Upgrading to kernel 3.8 offline for Realtek8723 wireless card

Hi,

It seems driver for Realtek8723 is only included in kernel 3.8, and the problem is that my new laptop (Lenovo Yoga) does not have ethernet port so once I boot with openSUSE I cannot update the kernel in usual way. So I need to do this offline, and I have downloaded kernel-desktop-3.8.3-1.1.x86_64.rpm from the Kernel:stable repo. Could I just install this or do I need anything else? I will be trying this in a couple of hours and I wanted to ask if there is anything I need to be careful about. I will be using openSUSE 12.3.

Best,
Joon

https://www.kernel.org/pub/linux/kernel/v3.x/linux-3.8.4.tar.xz

S.A.K.C. - SUSE Automated Kernel Compiler - Version 2.60 - Blogs - openSUSE Forums

Get these two files and put them on a disk, boot into openSUSE 12.3 and go for it. The SAKC blog includes a terminal download line that creates a bash script in $HOME/bin and marks it executable.

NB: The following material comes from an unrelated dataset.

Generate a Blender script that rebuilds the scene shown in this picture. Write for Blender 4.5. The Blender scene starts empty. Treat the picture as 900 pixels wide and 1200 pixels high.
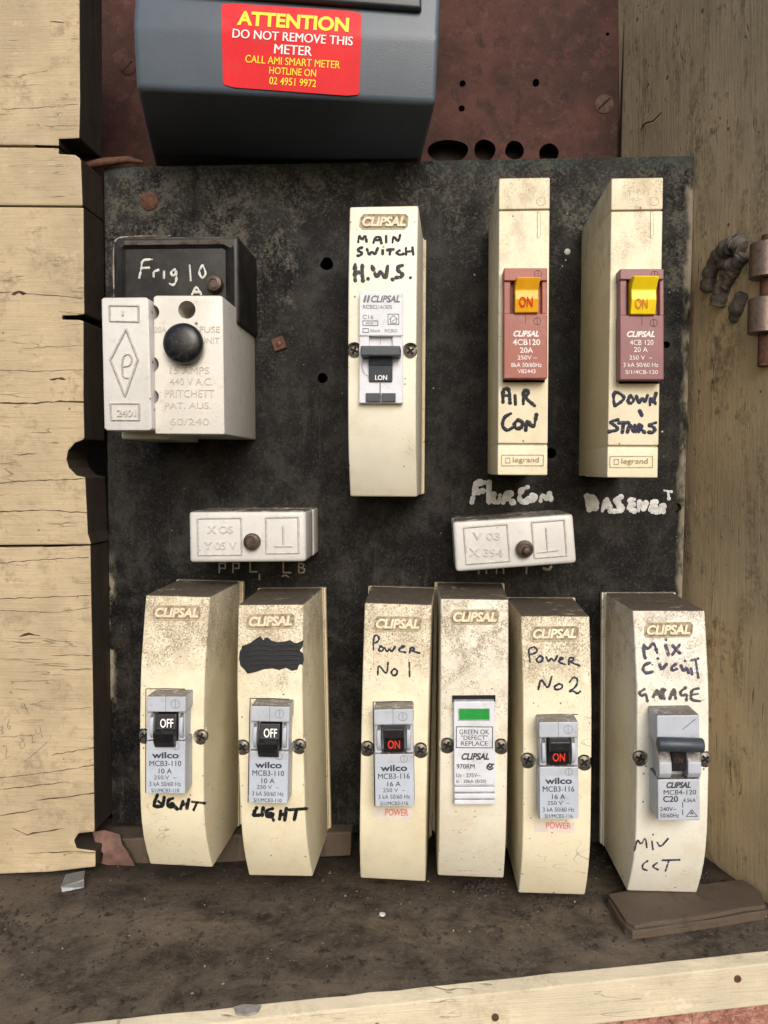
import bpy, bmesh, math, random
from mathutils import Vector, Matrix, noise as mnoise

# ------------------------------------------------------------------ basics
SC = bpy.context.scene
COL = SC.collection
S = 0.00045                  # metres per unit (one unit = one pixel of a 900x1200 view on the panel face)
FL, DC = 900.0, 900.0        # focal length in those pixels, camera distance from the panel face in units
VPX, VPY, ROLL = 510.0, 552.0, math.radians(0.6)

def V3(u, v, d): return Vector((u * S, -d * S, -v * S))

# camera: a phone held in front of the panel, yawed and pitched a little
_n = Vector((VPX - 450, 600 - VPY, -FL)).normalized()
_up = Vector((math.sin(ROLL), math.cos(ROLL), 0)); _z = (_up - _n * _up.dot(_n)).normalized(); _x = _n.cross(_z)
cam = bpy.data.cameras.new('camera'); camo = bpy.data.objects.new('camera', cam); COL.objects.link(camo)
cam.sensor_fit = 'VERTICAL'; cam.sensor_height = 36; cam.lens = 36 * FL / 1200
cam.clip_start = 0.01; cam.clip_end = 100
camo.matrix_world = Matrix.Translation(V3(0, 0, DC)) @ Matrix((_x, _n, _z)).to_4x4()
SC.camera = camo

# daylight: pale sky and one soft sun behind the photographer
SUN_EL, SUN_AZ = math.radians(30), math.radians(13)      # azimuth off the panel's normal, towards the right
w = bpy.data.worlds.new('World'); SC.world = w; w.use_nodes = True
wn = w.node_tree.nodes; wl = w.node_tree.links
sky = wn.new('ShaderNodeTexSky'); sky.sky_type = 'NISHITA'; sky.sun_disc = False
sky.sun_elevation = SUN_EL; sky.sun_rotation = math.pi - SUN_AZ
sky.dust_density = 4.0; sky.air_density = 1.0; sky.ozone_density = 1.0
bg = wn['Background']; bg.inputs['Strength'].default_value = 0.095
wl.new(sky.outputs[0], bg.inputs['Color'])
sl = bpy.data.lights.new('sun', 'SUN'); slo = bpy.data.objects.new('sun', sl); COL.objects.link(slo)
sl.energy = 1.4; sl.angle = math.radians(30); sl.color = (1.0, 0.99, 0.97)
_dir = Vector((-math.sin(SUN_AZ) * math.cos(SUN_EL), math.cos(SUN_AZ) * math.cos(SUN_EL), -math.sin(SUN_EL)))
slo.rotation_euler = _dir.to_track_quat('-Z', 'Y').to_euler(); slo.location = -_dir * 5
SC.view_settings.view_transform = 'Standard'; SC.view_settings.look = 'None'
SC.view_settings.exposure = 0.50; SC.view_settings.gamma = 1.0
SC.render.resolution_x = 768; SC.render.resolution_y = 1024

# ------------------------------------------------------------------ view maths
def ray(px, py):
    r = Vector((px - 450, 600 - py, -FL))
    return r.dot(_x), -r.dot(_z), r.dot(_n)          # u, v, into the wall
def W(px, py, d):
    a, b, c = ray(px, py); t = (DC - d) / c
    return a * t, b * t
class Flat:
    def __init__(s, d): s.d = d
    def map(s, px, py, h=0):
        u, v = W(px, py, s.d + h); return (u, v, s.d + h)
class Plane:
    """any plane through three points (u,v,d)"""
    def __init__(s, a, b, c):
        s.o = Vector(a); s.n = (Vector(b) - s.o).cross(Vector(c) - s.o).normalized()
        if s.n.dot(Vector((0, 0, DC)) - s.o) < 0: s.n = -s.n
    def map(s, px, py, h=0):
        a, b, c = ray(px, py); dr = Vector((a, b, -c)); o = Vector((0, 0, DC))
        t = (s.o + s.n * h - o).dot(s.n) / dr.dot(s.n)
        return tuple(o + dr * t)
class Frame:
    def __init__(s, cx, cy, rot=0): s.cx, s.cy, s.c, s.s = cx, cy, math.cos(rot), math.sin(rot)
    def __call__(s, x, y): return (s.cx + x * s.c - y * s.s, s.cy + x * s.s + y * s.c)
ID = Frame(0, 0)
def zoom(ox, oy, k): return lambda p: (ox + p[0] / k, oy + p[1] / k)

# ------------------------------------------------------------------ mesh builder
class MB:
    def __init__(s): s.v = []; s.f = []
    def add(s, vs, fs):
        b = len(s.v); s.v += [tuple(p) for p in vs]; s.f += [tuple(i + b for i in f) for f in fs]; return s
    def prism(s, front, back):
        n = len(front)
        return s.add(list(front) + list(back), [tuple(range(n)), tuple(range(2 * n - 1, n - 1, -1))] +
                     [(i, i + n, (i + 1) % n + n, (i + 1) % n) for i in range(n)])
    def poly(s, pts, d0, d1, fr=ID, grow=0.0):
        """outline given in view pixels on the plane d1, extruded straight back to d0"""
        uv = [W(*fr(*p), d1) for p in pts]
        if grow:
            cu = sum(p[0] for p in uv) / len(uv); cv = sum(p[1] for p in uv) / len(uv)
            bk = [(p[0] + (grow if p[0] > cu else -grow), p[1] + (grow if p[1] > cv else -grow), d0) for p in uv]
        else: bk = [(p[0], p[1], d0) for p in uv]
        return s.prism([(p[0], p[1], d1) for p in uv], bk)
    def box(s, x0, y0, x1, y1, d0, d1, fr=ID, grow=0.0):
        return s.poly([(x0, y0), (x1, y0), (x1, y1), (x0, y1)], d0, d1, fr, grow)
    def ubox(s, u0, v0, u1, v1, d0, d1):
        return s.prism([(u0, v0, d1), (u1, v0, d1), (u1, v1, d1), (u0, v1, d1)], [(u0, v0, d0), (u1, v0, d0), (u1, v1, d0), (u0, v1, d0)])
    def lathe(s, c, prof, seg=24, axis='d', ang=0):
        """c=(u,v,d); prof = [(radius, height along axis)...]"""
        vs = []; fs = []; n = len(prof)
        for r, h in prof:
            for k in range(seg):
                a = 2 * math.pi * k / seg + ang; x, y = r * math.cos(a), r * math.sin(a)
                if axis == 'd': vs.append((c[0] + x, c[1] + y, c[2] + h))
                elif axis == 'v': vs.append((c[0] + x, c[1] + h, c[2] + y))
                else: vs.append((c[0] + h, c[1] + x, c[2] + y))
        for i in range(n - 1):
            for k in range(seg):
                a, b = i * seg + k, i * seg + (k + 1) % seg
                fs.append((a, b, b + seg, a + seg))
        fs.append(tuple(range(seg - 1, -1, -1))); fs.append(tuple(range((n - 1) * seg, n * seg)))
        return s.add(vs, fs)
    def tube(s, pts, radii, seg=10):
        P = [Vector(p) for p in pts]; vs = []; fs = []
        for i, p in enumerate(P):
            t = (P[min(i + 1, len(P) - 1)] - P[max(i - 1, 0)]).normalized()
            a = t.cross(Vector((0.3, 0.2, 1))).normalized(); b = t.cross(a)
            r = radii[i] if isinstance(radii, (list, tuple)) else radii
            for k in range(seg):
                q = 2 * math.pi * k / seg; vs.append(p + a * r * math.cos(q) + b * r * math.sin(q))
        for i in range(len(P) - 1):
            for k in range(seg):
                a, b = i * seg + k, i * seg + (k + 1) % seg; fs.append((a, b, b + seg, a + seg))
        fs.append(tuple(range(seg))); fs.append(tuple(range((len(P) - 1) * seg, len(P) * seg)))
        return s.add(vs, fs)
    # -------- flat marks laid on a surface
    def stroke(s, pts, wid, surf, h=0.25, dome=0.35, smooth=True, jit=0.0):
        """pen line through view pixels, lying on a surface"""
        if smooth and len(pts) > 2:
            closed = pts[0] == pts[-1]
            for _ in range(2):
                q = [pts[0]]
                for a, b in zip(pts, pts[1:]):
                    q += [(a[0] * .78 + b[0] * .22, a[1] * .78 + b[1] * .22), (a[0] * .22 + b[0] * .78, a[1] * .22 + b[1] * .78)]
                pts = q + [pts[-1]]
        r0 = wid / 2
        for i, p in enumerate(pts):
            r = r0 * (1 + jit * math.sin(i * 2.3 + p[0]) + 1.3 * jit * math.sin(i * .7 + p[1] * .5)) * (.78 if jit and len(pts) > 3 and i in (0, len(pts) - 1) else 1); hh = h + 0.004 * (len(s.v) % 17)
            vs = [surf.map(p[0], p[1], hh + dome)] + [surf.map(p[0] + r * math.cos(a * math.pi / 5), p[1] + r * math.sin(a * math.pi / 5), hh) for a in range(10)]
            s.add(vs, [(0, 1 + k, 1 + (k + 1) % 10) for k in range(10)])
            if i + 1 < len(pts):
                q = pts[i + 1]; dx, dy = q[0] - p[0], q[1] - p[1]; L = math.hypot(dx, dy)
                if L < 1e-6: continue
                nx, ny = -dy / L * r, dx / L * r
                m = max(1, int(L / 10)); vs = []; fs = []
                for j in range(m + 1):
                    t = j / m; x, y = p[0] + dx * t, p[1] + dy * t
                    vs += [surf.map(x + nx, y + ny, hh + .002), surf.map(x, y, hh + dome + .003), surf.map(x - nx, y - ny, hh + .002)]
                for j in range(m):
                    b = j * 3; fs += [(b, b + 1, b + 4, b + 3), (b + 1, b + 2, b + 5, b + 4)]
                s.add(vs, fs)
        return s
    def strokes(s, lines, tr, wid, surf, **k):
        for l in lines: s.stroke([tr(p) for p in l], wid, surf, **k)
        return s
    def sheet(s, pts, surf, h):
        return s.add([surf.map(p[0], p[1], h) for p in pts], [tuple(range(len(pts)))])
    def text(s, body, cx, cy, wd, ht, surf, h=0.3, fr=ID, bold=0.0, shear=0.0, depth=0.0):
        copies = []
        if bold and 'M' in body: copies = [-bold * ht * 1.1, bold * ht * 1.1]; bold = 0.0    # thicken by overprinting
        vs, fs = text_shape(body, bold, shear)
        vv = [fr(cx + x * wd, cy - y * ht) for x, y in vs]
        s.add([surf.map(p[0], p[1], h) for p in vv], fs)
        for k, off in enumerate(copies): s.add([surf.map(*fr(cx + x * wd + off, cy - y * ht), h + .02 * (k + 1)) for x, y in vs], fs)
        if depth:                                        # raised moulded letters: walls round the outline
            cnt = {}
            for f in fs:
                for a, b in zip(f, f[1:] + f[:1]): cnt[(a, b)] = 1
            for (a, b) in list(cnt):
                if (b, a) not in cnt:
                    p, q = vv[a], vv[b]
                    s.add([surf.map(p[0], p[1], h), surf.map(q[0], q[1], h), surf.map(q[0], q[1], h - depth), surf.map(p[0], p[1], h - depth)], [(0, 1, 2, 3)])
        return s
    # -------- finish
    def mesh(s, name, bevel=0, seg=2, smooth=None, loc=Vector((0, 0, 0)), world=False, ang=28):
        me = bpy.data.meshes.new(name)
        pts = [Vector(p) for p in s.v] if world else [V3(*p) for p in s.v]
        me.from_pydata([p - loc for p in pts], [], s.f)
        bm = bmesh.new(); bm.from_mesh(me)
        bmesh.ops.recalc_face_normals(bm, faces=bm.faces)
        if bevel:
            es = [e for e in bm.edges if len(e.link_faces) == 2 and e.calc_face_angle(0) > math.radians(ang)]
            bmesh.ops.bevel(bm, geom=es, offset=bevel * S, segments=seg, profile=0.55, affect='EDGES', clamp_overlap=True)
        bm.to_mesh(me); bm.free()
        if smooth:
            me.polygons.foreach_set('use_smooth', [True] * len(me.polygons)); me.set_sharp_from_angle(angle=math.radians(smooth))
        return me
    def build(s, name, m, parent=None, bevel=0, seg=2, smooth=None, loc=None, cut=None, label=None, ang=28):
        if loc is None: loc = base_of(parent)
        me = s.mesh(name, bevel, seg, smooth, loc, ang=ang)
        o = bpy.data.objects.new(name, me); COL.objects.link(o)
        me.materials.append(m)
        if cut is not None:
            cm = cut.mesh('cutter', loc=loc); co = bpy.data.objects.new('cutter', cm); COL.objects.link(co)
            md = o.modifiers.new('b', 'BOOLEAN'); md.object = co; md.operation = 'DIFFERENCE'; md.solver = 'EXACT'
            dg = bpy.context.evaluated_depsgraph_get()
            nm = bpy.data.meshes.new_from_object(o.evaluated_get(dg)); o.modifiers.clear(); o.data = nm
            nm.name = name
            bpy.data.objects.remove(co); bpy.data.meshes.remove(cm); bpy.data.meshes.remove(me)
            if smooth: nm.polygons.foreach_set('use_smooth', [True] * len(nm.polygons)); nm.set_sharp_from_angle(angle=math.radians(smooth))
        if parent: o.parent = parent
        else: o.location = loc
        if label: o['label'] = label
        return o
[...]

You can manually put it in a text editor and save it where you want before you run it, but later just put it in ~/bin and mark it executable before you try to run the script. The kernel source tarball file is assumed to be located in $HOME/Downloads folder. Good luck!

Thank You,

Wow thanks for the great resources. I wonder if this way is preferred to installing kernel-desktop with the rpm? Could you please shed some light on this?

-Joon

On 03/22/2013 05:46 PM, joonro wrote:
>
> Wow thanks for the great resources. I wonder if this way is preferred to
> installing kernel-desktop with the rpm? Could you please shed some light
> on this?

The script lets you install any kernel for which source is available; however,
you need to build it. Using an rpm command installs a new kernel without any
building, but you can get only the pre-built versions.

Let me say that for offline kernel installs, SAKC will be the easiest way to do it, but if your computer is old and slow, the compile can take a while. SAKC installs the new selected kernel in Parallel with YaST and so the YaST supplied and updated kernel is still there to select. After you get online, you can add in any kernel repository you wish to use, but you will be limited to the kernel versions supplied on hand, though you don’t need to compile them and so it is a faster process. I don’t know what else to say except you have nothing to lose but to give it a try. It will not mess up anything else. The way Grub2 works, it always makes the most recent kernel installed the default, but I have another bash script you can use to remove any kernel installed using SAKC called SAKR, so I try to cover all of the bases.